In United States v. Carrasquillo, 19-14143 (July 14, 2021) (Jordan, Newsom, Tjoflat), the Court affirmed defendant’s 60-month sentence for conspiracy to possess cocaine with intent to distribute and possession of cocaine with intent to distribute.

Defendant first argued that the district court erred by failing to elicit objections after imposing his sentence, thereby committing Jones error.  The Court agreed that the district court erred, but concluded that remand was unnecessary because the record was sufficient to permit appellate review of the sentencing issue raised.

Defendant next argued that the district court improperly conflated the standards under U.S.S.G. § 2D1.1(b)(1)–which provides for a two-level increase if a dangerous weapon, including a firearm, “was possessed”–and U.S.S.G. § 5C1.2(a)(2)–the “safety-valve” provision that permits a district court to impose a sentence without regard to an otherwise-applicable mandatory minimum if certain criteria are satisfied, including if the defendant did not “possess a firearm  . . . in connection with the offense”– when it denied him safety-valve relief after finding that he was subject to a two-level enhancement for possessing a firearm.

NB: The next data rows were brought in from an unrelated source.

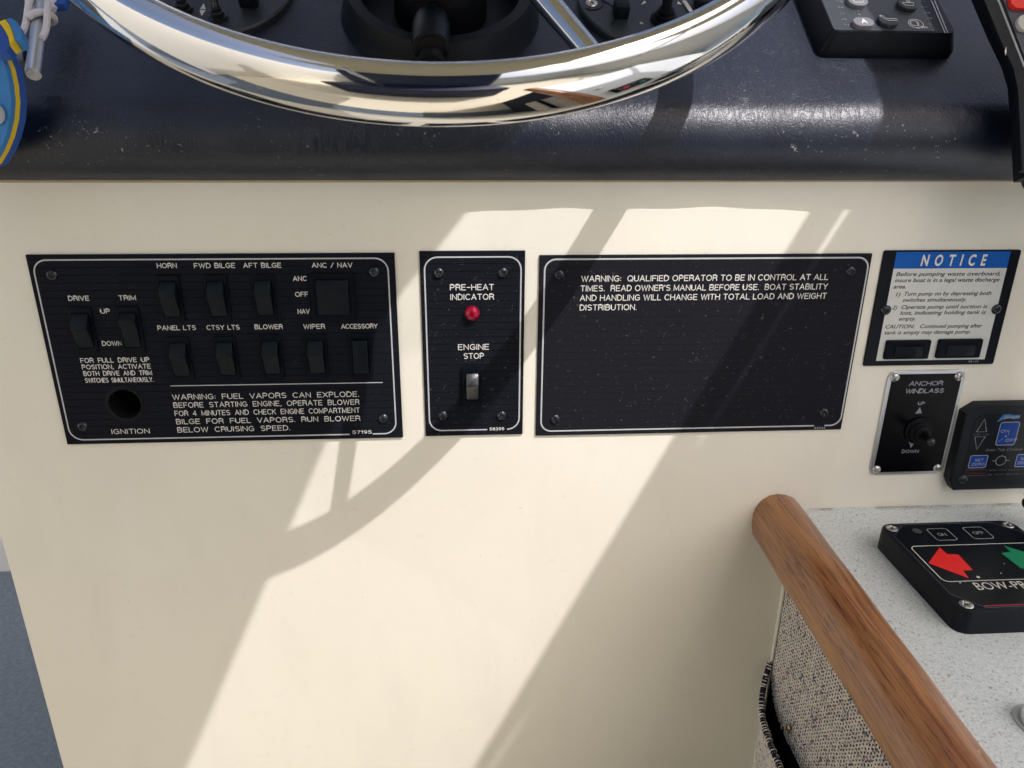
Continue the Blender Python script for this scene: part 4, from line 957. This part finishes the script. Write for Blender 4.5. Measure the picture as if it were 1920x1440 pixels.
# ---- bow control box
bx0, by1, BH = .2900, -.0485, .0160; BW = .0985
mb = Matrix.Translation((bx0+BW/2, by1-BW/2, WZ)); bw = thing('bow_thruster_control', 'black thruster control box with red and green arrows on the worktop', 'control unit', mb); lb_ = Loc(mb); lb = lambda px, py: lb_(px, py, BH)
bm = bmesh.new(); lo_ = rrect(BW, BW, .0085, 6); rw = [[bm.verts.new((x, y, 0)) for x, y in lo_], [bm.verts.new((x*.995, y*.995, BH-.0012)) for x, y in lo_], [bm.verts.new((x*.985, y*.985, BH-.0003)) for x, y in lo_], [bm.verts.new((x*.965, y*.965, BH)) for x, y in lo_]]
for a, b in zip(rw, rw[1:]):
    for i in range(len(a)): bm.faces.new((a[i], a[(i+1) % len(a)], b[(i+1) % len(a)], b[i]))
bm.faces.new(rw[-1]); bm.faces.new(rw[0][::-1]); bmesh.ops.recalc_face_normals(bm, faces=bm.faces[:])
obj('case', bm, BLACKP, bw)
def zb(X, Y): return lb(1620+X/5.143, 930+Y/5.143)
c_ = .0135; q = BW/2-.0035
ovl = [(-q+c_, q), (q-c_, q), (q, q-c_), (q, -q+c_), (q-c_, -q), (-q+c_, -q), (-q, -q+c_), (-q, q-c_)]
obj('overlay', slab(ccw(ovl), BH, BH+.0002), FACE, bw, sm=False); BZ = BH+.0002
obj('overlay_edge', ringstrip([Vector(p) for p in ccw(ovl)], .0003, BH+.0001, .0002, True), PRINTD, bw)
for sx_ in (-1, 1):
    for sy_ in (-1, 1): screw(bw, sx_*(BW/2-.0072), sy_*(BW/2-.0072), BH+.00005, SCREW_F)
def outl(pts, wd, mt): return obj('outline', ringstrip([Vector(p) for p in ccw(pts)], wd, BZ+.00002, .00005, True), mt, bw)
a1, a2 = zb(652, 316), zb(830, 430); 
k_w = .0122
for cX, cY, txt in ((750, 372, 'ON'), (1100, 357, 'OFF')):
    c_ = zb(cX, cY); outl(rrect(.0145, .0145, .0022, 4, c_[0], c_[1]), .00045, PRINTG)
    obj('lettering', stroke_text(txt, c_[0]-.0030 if txt == 'ON' else c_[0]-.0038, c_[0]+.0030 if txt == 'ON' else c_[0]+.0038, c_[1]-.0019, .0036, .00038, BZ+.00002), PRINTG, bw, sm=False)
c_ = zb(512, 340); obj('status_light', slab(circle(.0030, 20, *c_), BZ, BZ+.0003), mat('grey_window', (.06, .065, .07), .3), bw)
f0, f1 = zb(480, 489), zb(760, 826); fx0, fy1, fy0 = (zb(470, 505)[0]+zb(725, 800)[0])/2, zb(900, 474)[1], zb(1000, 822)[1]; fx1 = -fx0
outl(rrect(fx1-fx0, fy1-fy0, .004, 5, 0, (fy0+fy1)/2), .0006, PRINT)
ra = [zb(*p) for p in ((728, 500), (800, 562), (908, 567), (1048, 717), (955, 722), (1010, 797), (622, 650))]
obj('red_arrow', slab(ccw(ra), BZ, BZ+.00012), REDP, bw, sm=False)
gs = [zb(*p) for p in ((1363, 480), (1420, 543), (1337, 547), (1487, 697))]
ymid = (ra[4][1]+ra[2][1])/2
g0 = gs[3][0]
ga = [(-x+(gs[2][0]+gs[3][0])/2+ (ra[3][0]+ra[2][0])/2, y) for x, y in ra]
obj('green_arrow', slab(ccw(ga), BZ, BZ+.00012), GREENP, bw, sm=False)
a, b = zb(1125, 908), zb(1515, 885)
x0_ = a[0]; wd = (zb(1543, 884)[0]-x0_)*1.36
obj('lettering', font_text('BOW-PRO', x0_-.001, x0_+wd, a[1], .0072, BZ+.00002, -.006), PRINT, bw, sm=False)
a = zb(1155, 1062); obj('red_rule', ringstrip([(a[0], a[1]), (q-.015, a[1])], .0008, BZ+.00002, .00005, False), REDL, bw)
for X, Y, r_ in ((1100, 787, .0010), (926, 842, .0005), (1352, 657, .0003), (1320, 750, .0004)):
    c_ = zb(X, Y); obj('paint_fleck', slab(circle(r_, 7, *c_), BZ, BZ+.0004), LABEL, bw, sm=False)

# ---- chrome fitting at the right edge of the worktop
c_ = at_z(1955, 1362, WZ); fm = Matrix.Translation(c_)
ft = thing('chrome_fitting', 'small domed chrome fitting at the right edge of the worktop', 'fitting', fm)
obj('base_pad', slab(rrect(.0240, .0290, .0115, 8), .0001, .0010, (), .0004, 2), mat('pale_gasket', (.45, .48, .46), .5), ft)
obj('chrome_body', lathe([(.0105, .0012), (.0105, .004), (.0092, .009), (.006, .0125), (0, .014)], 32), CHROME, ft)

# =================================================================== AROUND THE HELM (out of frame, seen in the steel; canopy and bench added for shade)
cz = .42; ct = .003; DX, DY = -.1183, .1190      # the opening follows the sun's slant down to the canopy's height
op = [(.380, -.375), (.362, -.405), (.357, -.422), (.376, -.613), (.390, -.74), (.631, -.74), (.6235, -.621), (.606, -.378), (.596, -.320), (.575, -.270), (.545, -.235), (.520, -.225), (.470, -.265), (.430, -.315)]  # opening cut to throw the sunlit band onto console and dash
slit = [(.6275, -.374), (.6319, -.374), (.6352, -.455), (.6336, -.476), (.6312, -.455)]  # slits added for the thin light streaks beside the band
slit_aft = [(.6382, -.578), (.6400, -.594), (.6430, -.66), (.6388, -.66), (.6375, -.600)]
slit_aft = [(x+DX, y+DY) for x, y in slit_aft]
op = [(x+DX, y+DY) for x, y in op]; slit = [(x+DX, y+DY) for x, y in slit]
can = thing('shading_canopy', 'unseen khaki canopy added over the helm, opening and slits cut to shape the sunlight', 'canopy', Matrix.Translation((0, 0, cz)))
obj('canvas', slab([(-.24, -.66), (-.46, -.66), (-.46, -1.22), (.25, -1.22), (.25, -.66), (.84, -.66), (.84, .08), (-.24, .08)], 0, ct, [ccw(op)[::-1], ccw(slit)[::-1], ccw(slit_aft)[::-1]]), CANVAS, can, sm=False)  # aft piece of the outline added to darken what the dash mirrors
for x, y in ((-.23, -.645), (.825, -.645)):
    obj('support_post', tube([(x, y, 0), (x*1.4, y-.75, -1.27)], .0125, 16), ALU, can)
for x in (-.23, .825): obj('support_post', tube([(x, .065, 0), (x, .20, -.30)], .0125, 16), ALU, can)
st = thing('blocker_bench', 'unseen navy bench shape added behind the camera to darken reflections in dash and plates', 'bench', Matrix.Translation((-0.12, -1.12, -.85)))  # added out of view as a dark blocker for vinyl and plate reflections
obj('blocker_base', box(.80, .5, .30, (0, 0, .15), .02), NAVYBLOCK, st); obj('blocker_cushion', box(.80, .52, .14, (0, .02, .37), .03, 3), NAVYBLOCK, st); obj('blocker_back', box(.80, .12, 1.0, (0, -.24, .93), .04, 3), NAVYBLOCK, st)
co = thing('cockpit_coaming', 'cream moulded cockpit sides and stern bulkhead behind the camera', 'coaming', Matrix.Translation((0, -2.2, -.85)))
obj('stern_bulkhead', box(3.6, .12, 1.0, (0, -.4, .5), .03), GEL, co)
for s_, hh_ in ((-1.12, 1.15), (1.75, .95)): obj('side_coaming', box(.14, 2.9, hh_, (s_, .85, hh_/2), .03), GEL, co)
# sea around the boat
sea = obj('water', box(600, 600, .05, (0, 0, -1.6)), mat('sea_water', (0.02, 0.06, 0.08), 0.15, bump=(2, .5, 3)), sm=False); props(sea, kind='structure')
bpy.context.view_layer.update()
print('objects', len(bpy.data.objects), 'tris', sum(len(o.data.polygons) for o in bpy.data.objects if o.type == 'MESH'))
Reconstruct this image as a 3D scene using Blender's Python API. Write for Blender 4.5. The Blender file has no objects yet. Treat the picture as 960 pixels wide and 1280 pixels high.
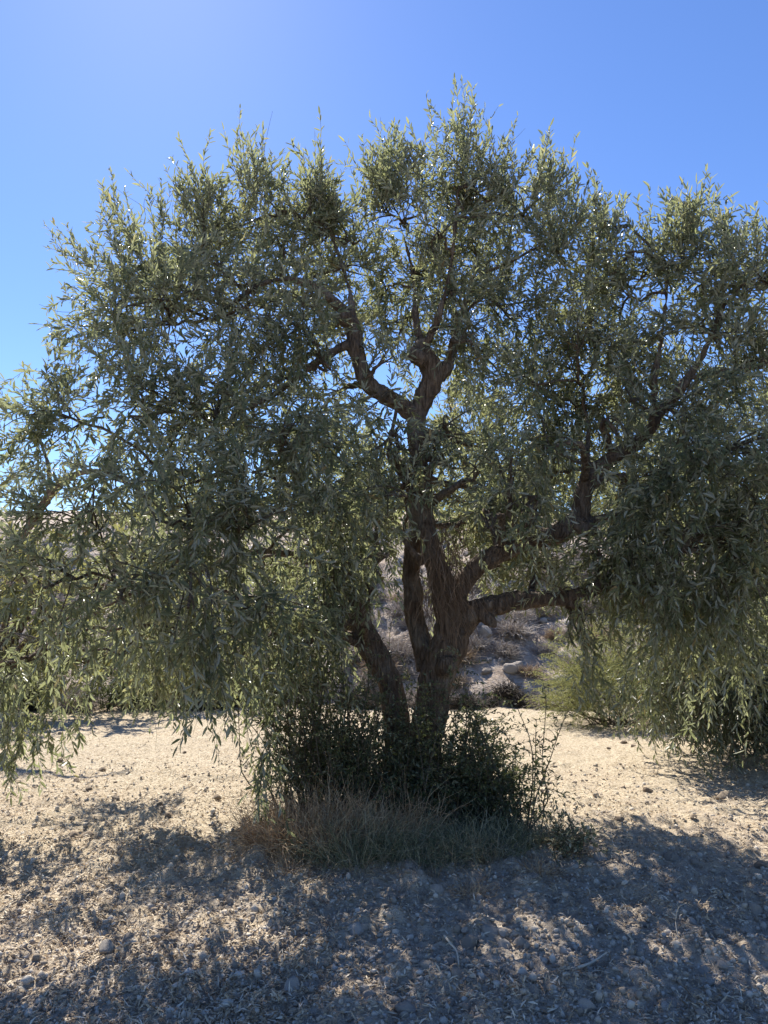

The Court agreed that there is “daylight” between the standards under § 2D1.1(b)(1) and § 5C1.2(a)(2).  While a defendant must show that it is “clearly improbable” the gun was connected to the offense to prevent application of § 2D1.1(b)(1), he need only “tip the scale towards improbability–a lighter burden” to qualify for safety valve relief.  The Court also agreed that application of the firearm enhancement does not necessarily preclude safety-valve relief.  But, the Court nonetheless affirmed because, on the record, the district court’s factual findings under § 2D1.1(b)(1) foreclosed relief under § 5C1.2(a)(2).  There is overlap between § 2D1.1(b) and § 5C1.2(a)(2), and that overlap results from the common issue of connectivity.  A § 2D1.1(b)(1) factual finding that there is a connection between the firearm and the offense, if supported by the record, means that the defendant cannot satisfy § 5C1.2(a)(2).